What is the lead time required to hire new teachers, retrain others or generally re-organise schools to take more pupils with different educational needs? You acknowledge also that there are schools which will not fit your model. You seem to accept that the transition might take longer for them. Do you mean that some schools will be given additional time to adjust? How much time? Which schools? What happens when the entire 11-plus year is transferred to post-primary education? How will the schools determine who sits beside whom? Are you saying that a child with Cambridge potential should share a desk with a child with very different vocational qualities? How do you see these children coping with their obvious differences? And how can teachers pace their programmes for learning to suit the vastly varying spread of 11-year-old minds? What price no selection at 11, if post-primary teachers still feel the need to stream children at that age on the basis of their academic abilities? The questions keep mounting and surprisingly, you seem to be asking a lot of them yourself. Questions. Questions. But still we wait for the Caitriona Ruane answers and solutions?

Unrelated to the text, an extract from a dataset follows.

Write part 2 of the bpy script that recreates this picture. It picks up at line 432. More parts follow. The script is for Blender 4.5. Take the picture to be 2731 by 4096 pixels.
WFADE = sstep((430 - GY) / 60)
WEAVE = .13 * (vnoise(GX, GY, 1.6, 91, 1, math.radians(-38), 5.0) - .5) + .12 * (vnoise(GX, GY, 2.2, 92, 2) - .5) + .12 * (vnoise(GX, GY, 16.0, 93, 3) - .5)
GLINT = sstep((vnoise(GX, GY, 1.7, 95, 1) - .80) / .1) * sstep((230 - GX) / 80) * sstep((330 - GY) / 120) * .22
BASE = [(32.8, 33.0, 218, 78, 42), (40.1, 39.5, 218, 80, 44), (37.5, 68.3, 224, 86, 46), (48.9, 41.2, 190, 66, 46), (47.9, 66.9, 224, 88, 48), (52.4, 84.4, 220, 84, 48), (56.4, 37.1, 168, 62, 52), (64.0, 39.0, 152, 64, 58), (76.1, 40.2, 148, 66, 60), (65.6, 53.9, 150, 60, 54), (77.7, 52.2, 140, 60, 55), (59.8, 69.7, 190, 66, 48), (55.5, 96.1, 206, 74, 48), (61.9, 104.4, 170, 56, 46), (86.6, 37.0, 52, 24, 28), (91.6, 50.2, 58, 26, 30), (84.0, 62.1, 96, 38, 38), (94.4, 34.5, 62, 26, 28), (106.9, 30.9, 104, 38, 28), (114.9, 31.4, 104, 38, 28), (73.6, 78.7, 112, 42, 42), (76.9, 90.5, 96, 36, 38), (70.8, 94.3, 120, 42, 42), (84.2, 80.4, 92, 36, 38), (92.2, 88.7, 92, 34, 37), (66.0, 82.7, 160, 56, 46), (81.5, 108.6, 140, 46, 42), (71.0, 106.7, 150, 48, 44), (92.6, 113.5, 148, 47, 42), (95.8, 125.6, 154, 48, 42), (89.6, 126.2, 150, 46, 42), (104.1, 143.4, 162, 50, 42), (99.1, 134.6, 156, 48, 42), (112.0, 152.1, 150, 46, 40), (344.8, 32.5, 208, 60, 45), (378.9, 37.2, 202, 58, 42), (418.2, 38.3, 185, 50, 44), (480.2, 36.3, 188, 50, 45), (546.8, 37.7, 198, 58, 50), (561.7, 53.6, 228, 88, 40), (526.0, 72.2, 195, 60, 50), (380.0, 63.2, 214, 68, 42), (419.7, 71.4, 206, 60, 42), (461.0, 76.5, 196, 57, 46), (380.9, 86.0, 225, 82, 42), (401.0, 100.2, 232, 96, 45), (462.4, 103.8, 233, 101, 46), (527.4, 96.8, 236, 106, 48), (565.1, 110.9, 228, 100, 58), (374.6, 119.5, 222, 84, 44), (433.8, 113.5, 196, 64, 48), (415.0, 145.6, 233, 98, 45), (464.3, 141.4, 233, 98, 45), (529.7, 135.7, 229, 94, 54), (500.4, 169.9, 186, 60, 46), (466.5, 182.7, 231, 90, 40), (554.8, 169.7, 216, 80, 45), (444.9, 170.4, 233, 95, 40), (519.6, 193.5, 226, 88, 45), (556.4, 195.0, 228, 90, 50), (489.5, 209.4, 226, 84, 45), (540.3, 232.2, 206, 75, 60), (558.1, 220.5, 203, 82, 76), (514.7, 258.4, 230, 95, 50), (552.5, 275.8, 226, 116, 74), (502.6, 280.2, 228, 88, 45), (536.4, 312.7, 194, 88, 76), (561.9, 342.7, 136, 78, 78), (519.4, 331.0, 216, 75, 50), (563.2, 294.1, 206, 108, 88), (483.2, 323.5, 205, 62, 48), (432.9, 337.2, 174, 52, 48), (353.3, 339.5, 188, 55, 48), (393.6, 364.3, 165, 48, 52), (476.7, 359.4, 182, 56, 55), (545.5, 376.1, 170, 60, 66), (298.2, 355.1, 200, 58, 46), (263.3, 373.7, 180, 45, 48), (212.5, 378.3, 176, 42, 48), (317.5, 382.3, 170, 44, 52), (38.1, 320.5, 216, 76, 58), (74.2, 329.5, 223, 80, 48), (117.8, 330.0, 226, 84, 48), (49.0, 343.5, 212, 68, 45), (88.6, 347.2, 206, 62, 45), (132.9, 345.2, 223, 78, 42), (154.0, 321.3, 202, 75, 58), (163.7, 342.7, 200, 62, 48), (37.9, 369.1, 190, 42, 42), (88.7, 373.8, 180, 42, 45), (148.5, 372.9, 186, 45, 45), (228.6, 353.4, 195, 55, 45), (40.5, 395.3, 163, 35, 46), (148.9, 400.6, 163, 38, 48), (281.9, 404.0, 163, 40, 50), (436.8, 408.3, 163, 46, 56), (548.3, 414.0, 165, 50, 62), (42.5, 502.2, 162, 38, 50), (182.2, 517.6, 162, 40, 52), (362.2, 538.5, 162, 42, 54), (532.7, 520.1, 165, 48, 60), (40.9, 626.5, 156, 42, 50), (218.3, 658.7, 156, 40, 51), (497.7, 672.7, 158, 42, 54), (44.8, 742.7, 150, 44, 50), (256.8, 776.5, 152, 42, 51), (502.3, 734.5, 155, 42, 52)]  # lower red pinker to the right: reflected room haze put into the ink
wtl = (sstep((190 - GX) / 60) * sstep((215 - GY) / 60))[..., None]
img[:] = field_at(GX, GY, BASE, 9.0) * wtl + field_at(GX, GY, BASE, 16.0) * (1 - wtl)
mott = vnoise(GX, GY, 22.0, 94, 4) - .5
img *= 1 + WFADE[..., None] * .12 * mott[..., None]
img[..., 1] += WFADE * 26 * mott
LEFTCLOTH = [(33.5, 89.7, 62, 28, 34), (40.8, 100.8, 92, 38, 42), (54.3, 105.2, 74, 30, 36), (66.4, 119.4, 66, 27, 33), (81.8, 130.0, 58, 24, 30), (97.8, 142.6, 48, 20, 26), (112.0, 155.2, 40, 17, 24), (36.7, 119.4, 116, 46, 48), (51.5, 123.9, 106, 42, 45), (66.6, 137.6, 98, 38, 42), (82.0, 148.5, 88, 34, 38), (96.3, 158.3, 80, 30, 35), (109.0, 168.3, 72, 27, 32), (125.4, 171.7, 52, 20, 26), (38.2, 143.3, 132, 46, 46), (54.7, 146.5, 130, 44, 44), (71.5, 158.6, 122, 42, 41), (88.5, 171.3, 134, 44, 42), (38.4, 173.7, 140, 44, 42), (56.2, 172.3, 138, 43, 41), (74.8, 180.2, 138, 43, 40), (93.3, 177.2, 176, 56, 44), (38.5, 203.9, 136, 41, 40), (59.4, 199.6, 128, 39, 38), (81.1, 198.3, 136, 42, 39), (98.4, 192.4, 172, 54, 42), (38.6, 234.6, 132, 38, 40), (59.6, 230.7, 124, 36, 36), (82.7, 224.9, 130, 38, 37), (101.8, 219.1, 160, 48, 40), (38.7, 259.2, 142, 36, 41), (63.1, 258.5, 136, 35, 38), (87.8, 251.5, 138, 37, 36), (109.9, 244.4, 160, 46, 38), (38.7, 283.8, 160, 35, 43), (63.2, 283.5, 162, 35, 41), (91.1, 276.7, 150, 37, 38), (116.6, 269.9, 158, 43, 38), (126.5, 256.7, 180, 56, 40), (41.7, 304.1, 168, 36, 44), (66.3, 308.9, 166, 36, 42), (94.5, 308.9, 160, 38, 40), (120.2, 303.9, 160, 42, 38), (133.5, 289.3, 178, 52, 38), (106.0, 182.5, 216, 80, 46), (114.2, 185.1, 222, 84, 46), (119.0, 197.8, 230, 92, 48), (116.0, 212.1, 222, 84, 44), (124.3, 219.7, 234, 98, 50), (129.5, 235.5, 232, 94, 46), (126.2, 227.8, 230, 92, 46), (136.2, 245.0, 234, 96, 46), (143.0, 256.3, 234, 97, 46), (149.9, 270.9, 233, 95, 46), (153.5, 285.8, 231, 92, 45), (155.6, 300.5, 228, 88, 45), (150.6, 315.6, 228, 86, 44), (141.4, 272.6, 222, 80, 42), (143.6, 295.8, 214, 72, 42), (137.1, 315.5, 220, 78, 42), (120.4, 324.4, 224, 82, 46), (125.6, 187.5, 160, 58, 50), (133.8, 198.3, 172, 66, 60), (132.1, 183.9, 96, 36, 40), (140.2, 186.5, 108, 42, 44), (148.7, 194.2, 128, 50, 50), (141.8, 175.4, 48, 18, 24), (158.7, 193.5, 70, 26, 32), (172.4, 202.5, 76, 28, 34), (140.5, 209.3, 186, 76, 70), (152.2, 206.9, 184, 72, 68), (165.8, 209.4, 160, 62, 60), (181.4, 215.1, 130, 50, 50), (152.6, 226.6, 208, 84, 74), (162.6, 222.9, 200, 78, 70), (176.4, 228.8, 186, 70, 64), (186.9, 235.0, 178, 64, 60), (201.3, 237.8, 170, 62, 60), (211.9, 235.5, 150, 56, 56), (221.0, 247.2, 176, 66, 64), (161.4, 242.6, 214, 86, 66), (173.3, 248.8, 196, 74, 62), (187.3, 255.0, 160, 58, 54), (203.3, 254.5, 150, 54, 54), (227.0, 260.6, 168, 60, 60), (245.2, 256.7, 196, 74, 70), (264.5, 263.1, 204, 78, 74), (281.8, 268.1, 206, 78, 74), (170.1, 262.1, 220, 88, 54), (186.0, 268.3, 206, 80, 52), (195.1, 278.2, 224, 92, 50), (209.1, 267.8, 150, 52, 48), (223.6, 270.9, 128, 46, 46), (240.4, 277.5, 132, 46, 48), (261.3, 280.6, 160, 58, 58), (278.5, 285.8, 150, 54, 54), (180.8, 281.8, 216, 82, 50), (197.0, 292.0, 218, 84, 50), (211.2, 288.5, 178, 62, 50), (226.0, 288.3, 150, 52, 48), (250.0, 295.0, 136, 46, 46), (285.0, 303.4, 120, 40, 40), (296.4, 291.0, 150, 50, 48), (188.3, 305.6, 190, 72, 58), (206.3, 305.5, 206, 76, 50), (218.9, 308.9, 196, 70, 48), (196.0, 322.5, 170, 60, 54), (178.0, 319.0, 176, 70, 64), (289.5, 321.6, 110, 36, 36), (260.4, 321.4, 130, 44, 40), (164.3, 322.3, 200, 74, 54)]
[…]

In fairness to you, I do think you have won the argument that 11 is too young an age to select children for post-primary education and you are also correct in identifying 14 as a more appropriate year of decision in a young person's development.



Many people also concur with you that something needs to be done about the 12,000 children who leave school without adequate attainment in English and maths.

The question is whether your new system will make any appreciable difference? Only time will tell, but the experience of comprehensive education in Great Britain is hardly a confidence builder.



All in all your purist dream still seems a nigh on impossible task to achieve in the proposed time-scale. Even if every school principal rolled over and agreed with you, the mechanics of change, for buildings, teachers and the curriculum seems mind-boggling and likely to eat up time and money.



Too much to grasp? In too short a time? At too great a price? The deadline for decisions is upon you. Some might say that's a trap you have set for yourself. The next few weeks should tell us whether you are caught in it.